This morning my prayer led me to contemplate the role, the meaning, the presence of Communion and Liberation in my life. There is a little bit of a sting in this for me, because how I relate to CL as a movement has changed rather significantly within the last year, and while its all good, good can also feel bewildering to me when it involves relationships with other people. In my mind I have often repeated the phrase I don't do people well, and while I believe this less as time goes on, I do sometimes wonder whether other people get as consternated as I over what is appropriate and inappropriate with regards to relating to other people.
Communion and Liberation is an ecclesial movement started in the 1950s in Italy by Fr. Luigi Giussani. It grew up with high school youth and then college students, and then blossomed over into a movement for adults, and it is all about living Christianity (Catholicism) not as an inherited cultural set of baggage but as a living encounter with Christ Who is present here and now. As my CL friends always liked to say, it is nothing other than basic Christianity re-proposed in modern times. But as with all movements there is a definite spirituality, a way of expressing these truths, of living them. When I was newly drawn to the Catholic Church it confused me just a bit that there were different spiritualities such as religious orders and movements. If it is a good thing to be a Franciscan, then why isn't everyone a Franciscan? I wondered. I suppose I could have just as easily asked If it really is good that I am me, then why isn't everyone me? which betrays the misbelief I had about myself, and my misunderstanding of God as the creator and lover of individuals.
About two years ago I proclaimed myself a devotee of CL to the extent that I joined the fraternity, which is simply an official way of saying one is following this way of life. This was a lover's leap, but it was an immature one. In hindsight, I can see that I was responding to a clear recognition that CL is centered on Christ. I suppose I still have a hermeneutic of suspicion when it comes to groups that are in some way ancillary to the Church. Ok, maybe they are legit on paper, but what's it like on the inside? I was so happy to find a true desire for Christ that I figured a desire for Christ was all it took to "be claimed by" a spirituality.
Let me just say plainly that in my personal judgment, not to mention that of the Church, there is absolutely nothing "wrong" with CL. I'm taken back again to this notion of religious orders. To a man called to be a Dominican, there is nothing "wrong" with a Jesuit or a Carmelite. But of course, the key is that we do not make our selves, we do not choose our way, really. We are chosen, called, embraced, and we respond. God is the orchestrator, and in the full but mysterious exercise of our freedom we become exactly the one He knew us to be all along. We are His.
So as I began to heed exactly what I was gleaning from CL, and following Christ as He presented Himself to me, I began to see that the way I adhered to CL itself was a problem! In many subtle ways, I found myself trying to follow something extrinsic to myself, as if I were eating a certain kind of food and insisting that it was delicious. At the same time, the Lord was calling to me strongly, wooing me with frightening intensity, in other directions. I started to feel as if I were being pulled in two.

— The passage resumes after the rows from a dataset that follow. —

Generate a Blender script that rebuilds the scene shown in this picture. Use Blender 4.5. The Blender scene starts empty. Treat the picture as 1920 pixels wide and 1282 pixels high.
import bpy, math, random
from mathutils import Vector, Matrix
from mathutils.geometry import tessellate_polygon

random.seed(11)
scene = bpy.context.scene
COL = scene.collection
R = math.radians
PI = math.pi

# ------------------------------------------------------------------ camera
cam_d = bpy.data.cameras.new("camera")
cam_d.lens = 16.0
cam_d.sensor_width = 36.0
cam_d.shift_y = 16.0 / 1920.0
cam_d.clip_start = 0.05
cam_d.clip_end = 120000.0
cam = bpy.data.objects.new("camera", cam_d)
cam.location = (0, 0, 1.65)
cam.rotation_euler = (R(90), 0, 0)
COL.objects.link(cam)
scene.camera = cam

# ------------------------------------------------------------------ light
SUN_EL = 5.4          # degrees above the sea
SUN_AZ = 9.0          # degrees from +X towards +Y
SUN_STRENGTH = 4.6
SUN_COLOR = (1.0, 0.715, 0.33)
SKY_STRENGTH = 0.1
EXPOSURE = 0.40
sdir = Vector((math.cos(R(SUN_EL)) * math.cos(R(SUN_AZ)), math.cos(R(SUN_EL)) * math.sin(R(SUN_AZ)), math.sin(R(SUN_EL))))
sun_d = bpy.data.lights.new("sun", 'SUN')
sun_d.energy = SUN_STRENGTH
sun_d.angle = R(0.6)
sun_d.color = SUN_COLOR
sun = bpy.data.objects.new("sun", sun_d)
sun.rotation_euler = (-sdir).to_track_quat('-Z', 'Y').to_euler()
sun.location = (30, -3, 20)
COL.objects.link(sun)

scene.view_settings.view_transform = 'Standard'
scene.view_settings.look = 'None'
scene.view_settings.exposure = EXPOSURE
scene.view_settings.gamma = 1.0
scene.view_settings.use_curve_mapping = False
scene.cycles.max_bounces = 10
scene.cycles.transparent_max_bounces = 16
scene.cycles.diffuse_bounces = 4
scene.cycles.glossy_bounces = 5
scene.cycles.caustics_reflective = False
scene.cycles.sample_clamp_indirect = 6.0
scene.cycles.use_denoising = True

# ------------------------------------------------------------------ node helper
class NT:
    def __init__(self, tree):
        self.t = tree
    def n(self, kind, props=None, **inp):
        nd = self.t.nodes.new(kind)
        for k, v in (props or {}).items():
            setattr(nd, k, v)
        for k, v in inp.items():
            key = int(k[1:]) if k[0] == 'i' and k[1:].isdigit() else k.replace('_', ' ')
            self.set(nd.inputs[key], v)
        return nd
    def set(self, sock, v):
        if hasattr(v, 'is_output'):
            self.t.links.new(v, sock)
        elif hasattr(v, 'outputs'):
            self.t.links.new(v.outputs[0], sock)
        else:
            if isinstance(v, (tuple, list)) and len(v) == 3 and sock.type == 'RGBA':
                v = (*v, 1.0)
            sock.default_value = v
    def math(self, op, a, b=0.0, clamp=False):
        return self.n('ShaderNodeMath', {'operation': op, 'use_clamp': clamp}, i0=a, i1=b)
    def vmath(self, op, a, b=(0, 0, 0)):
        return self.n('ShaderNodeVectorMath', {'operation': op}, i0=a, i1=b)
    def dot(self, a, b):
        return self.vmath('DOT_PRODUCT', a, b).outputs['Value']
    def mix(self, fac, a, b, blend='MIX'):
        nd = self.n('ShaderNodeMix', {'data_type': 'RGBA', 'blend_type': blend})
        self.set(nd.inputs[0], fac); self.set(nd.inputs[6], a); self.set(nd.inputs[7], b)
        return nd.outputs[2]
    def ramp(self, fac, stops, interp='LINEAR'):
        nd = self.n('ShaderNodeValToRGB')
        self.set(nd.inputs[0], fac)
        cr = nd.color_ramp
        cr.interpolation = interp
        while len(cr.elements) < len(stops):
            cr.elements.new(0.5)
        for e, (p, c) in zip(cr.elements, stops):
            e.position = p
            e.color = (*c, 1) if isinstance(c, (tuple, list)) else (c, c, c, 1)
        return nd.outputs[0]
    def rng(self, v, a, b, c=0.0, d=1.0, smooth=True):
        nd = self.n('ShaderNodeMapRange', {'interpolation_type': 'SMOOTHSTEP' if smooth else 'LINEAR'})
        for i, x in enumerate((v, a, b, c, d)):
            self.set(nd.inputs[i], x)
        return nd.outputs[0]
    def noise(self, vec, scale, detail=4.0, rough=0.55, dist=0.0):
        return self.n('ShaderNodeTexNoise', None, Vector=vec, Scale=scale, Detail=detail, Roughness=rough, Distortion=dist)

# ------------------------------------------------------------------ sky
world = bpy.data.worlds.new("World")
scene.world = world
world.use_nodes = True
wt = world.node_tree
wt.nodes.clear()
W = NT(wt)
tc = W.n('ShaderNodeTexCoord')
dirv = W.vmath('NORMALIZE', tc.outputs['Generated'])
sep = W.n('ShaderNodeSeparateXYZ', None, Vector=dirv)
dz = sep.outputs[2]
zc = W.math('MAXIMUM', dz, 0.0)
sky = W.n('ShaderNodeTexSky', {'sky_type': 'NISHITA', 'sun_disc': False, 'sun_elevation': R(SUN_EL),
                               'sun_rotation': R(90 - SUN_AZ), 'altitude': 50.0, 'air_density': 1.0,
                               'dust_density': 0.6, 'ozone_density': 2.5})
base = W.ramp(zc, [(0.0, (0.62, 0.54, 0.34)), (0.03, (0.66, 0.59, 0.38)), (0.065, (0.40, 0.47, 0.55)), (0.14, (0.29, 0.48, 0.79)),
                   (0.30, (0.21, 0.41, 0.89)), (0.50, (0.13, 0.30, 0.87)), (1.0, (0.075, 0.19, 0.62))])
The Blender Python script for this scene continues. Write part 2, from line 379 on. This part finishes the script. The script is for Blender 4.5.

After an intense struggle, in my mind I "let go" of CL. The collapse hurt, but at least I collapsed onto my Lord. It took time to incarnate this letting go and to have the strength to own it (because of the human affection involved with my CL friends, all fine people).
But this morning, to continue the story I nearly started, in prayer I was reading Scripture and was drawn to the Psalms, and I specifically thought to pick up Giussani's book on Psalms and read a few entries. This is a book I've had for a couple of years but had never read from at all. In the two entries I read, Giussani repeated familiar themes, of our need to see Christ with us, to be aware of Him. He asked repeatedly "where is this presence?" While the question itself is completely valid, I found my heart shouting out "Right here!! He's here!" Going to another random selection and finding the same question "where is this presence?" I suddenly started hearing it not as a provocation to delight, but as a nagging doubt. "Where is God? Is He really here? This is our sin, that we don't see Him. We need to see Him..." And my heart became sad.
I put down that book and searched out another that I read voraciously in the months after my "collapse" : Iain Matthew's The Impact of God: Soundings from St. John of the Cross. I opened it, again to a random chapter, and found my spiritual journey described, understood, and re-enkindled. In fact, St. John of course said the same thing: "Where have you hidden, beloved?" But somehow in this difference I caught the glimpse of the God who had called me, personally -- to me -- through and in my particular history and circumstances, and I could almost blush with the awareness of the intimacy of it. There is a world of difference between following truth because one acknowledges it is truth and submits obediently, and being gripped in a passionate love where life and death hangs in the balance of being with the Lover or not. Truth, acknowledgment and obedience are all involved, but passion .... ah, that's the ticket.
It is all about the Lover who calls. He is here! And I just want to be with Him and live as lovers live.